Even if We were to dispense with said requirement, pro hac vice, petitioner and the school are deemed to have admitted the finding of the Labor Arbiter in its June 13, 1986 decision, as affirmed by the NLRC in its October 30, 1987 resolution, that private respondents were dismissed from employment illegally, in the urgent ex-parte motion for clarification of decision filed by them before the NLRC (supra).  It was their prayer in said motion that "a corresponding clarification on the award computation be first made before a writ of execution is issued" (p. 32, Rollo, underscoring supplied).  It is plain enough that the only concern of petitioner, and the school was the correct computation of the monetary award to private respondents.

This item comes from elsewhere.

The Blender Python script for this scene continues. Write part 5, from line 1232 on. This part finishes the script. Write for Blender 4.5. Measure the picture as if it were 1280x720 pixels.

Likewise, petitioner and the school are deemed to have admitted the finding of the Labor Arbiter, as affirmed by the NLRC, that ECOLA was not granted to private respondents.  Petitioner and the school did not raise the propriety of the award of ECOLA to private respondents as one of the issues in the appeal before the NLRC (p. 16, Rollo).  When petitioner limited the issues on appeal, necessarily the NLRC may review only those issues raised.  All other matters are final and, therefore, can no longer be reviewed (Del Monte Philippines, Inc. v. NLRC, et al., G.R. No. 87371, August 6, 1990, 188 SCRA 370).

Petitioner's other allegation with respect to the issue on the period covered by private respondents' employment contracts, aside from being unsupported by documents, involves a question of fact which does not merit Our consideration.  We mention for emphasis another trite statement that this Court is not a trier of facts.

ACCORDINGLY, the petition is hereby DISMISSED.  The resolutions of the National Labor Relations Commission dated October 30, 1987, September 1, 1989 and September 29, 1989 are AFFIRMED.

SO ORDERED.

Narvasa, (Chairman), Cruz, Gancayco, and Grino-Aquino, JJ., concur.